Updated:  October 29, 2004

 

http://www.richieburnett.co.uk/ballast.html  Some very good info.

 Terry Filter for neon sign transformers, http://hot-streamer.com/TeslaCoils/Misc/NSTFilt.jpg
  • Original poster: "Patrick H."  This has nothing to do with the steel rod idea but it may help by giving you a ballpark figure to work with. My current limiter was made by winding about 50-60 turns of 2.5 square millimeter house wire (rated at 25amps continuous) onto an old MOT core this limits to current in my MOT bank to about 35amps.  In terms of linkage http://tesla.reidconsulting.com.au/tesla.html details exactly what you're building.
  • Question:  Slide-choke construction Original poster: "Erik B."  A while back, in a post titled "the amazing variable choke," someone mentioned that they'd build themselves a slide choke, running a bundle of epoxied steel rods through a pvc form with the coil wound on it.  I'm now thinking of building one myself, but the dimensions I'm a little shaky on.  I have a +/-300ft roll of 10ga thhn which seems up to the challenge, but should it be wound with very few layers on a long form, or many layers on a short form?  I would think that to get the most out of the rod's travel, it would have to be wound long.  5 or so coil layers over ten inches of travel sound decent?

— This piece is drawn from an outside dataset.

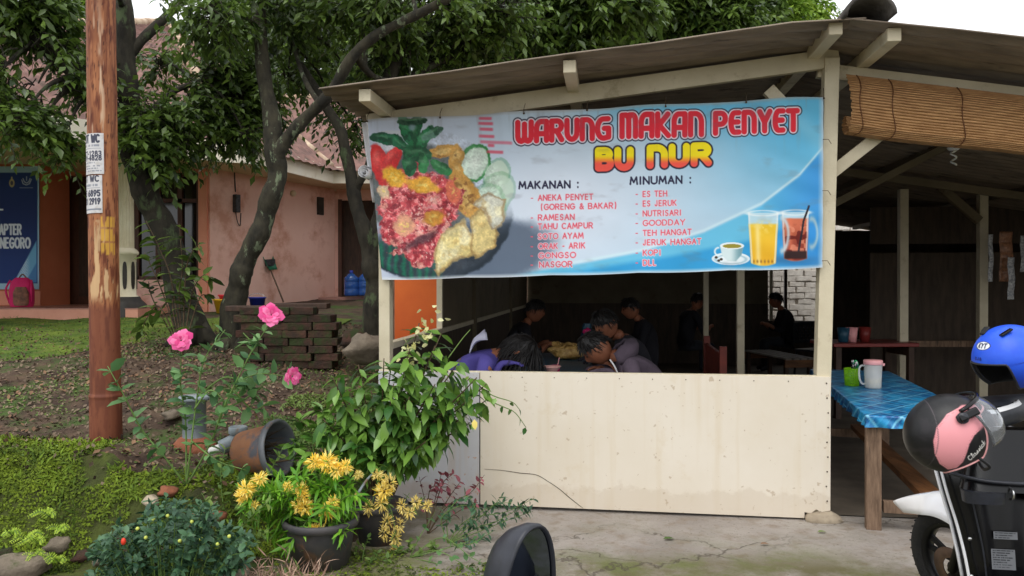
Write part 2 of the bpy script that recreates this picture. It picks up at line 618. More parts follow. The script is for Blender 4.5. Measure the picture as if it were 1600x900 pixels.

  • Answers:  Wind it over a length of 28 inches.  Use small 1/4 x 1/4 phenolic spacers to keep each layer with a generous air pocket and then use a 100 CFM muffin fan to blast air through it.  Ours is wound with #8 AWG and works great up to 16 kVA.  The core we used is 2.5 x 2.5 in. square and moves approx 20 inches.  Dr. Resonance, Resonance Research Corporation , E11870 Shadylane Rd., Baraboo, WI 53913
  • Another interesting advantage using a large sliding choke offers is that it can eliminate the costly variac altogether!  With the core in full, only a few Amps (magnetizing currents) are drawn by the HV xfr so while it remains at the full 240 VAC it doesn't get any appreciable current so nothing happens.  The xfr can't supply enough current to charge the caps.  As the core is slowly withdrawn the current begins climbing.  You can set the current point at any current level you desire and do not need a variac at all.  It's an interesting concept and works very well.  We use this idea to eliminate variacs in all of our larger systems.  Dr. R.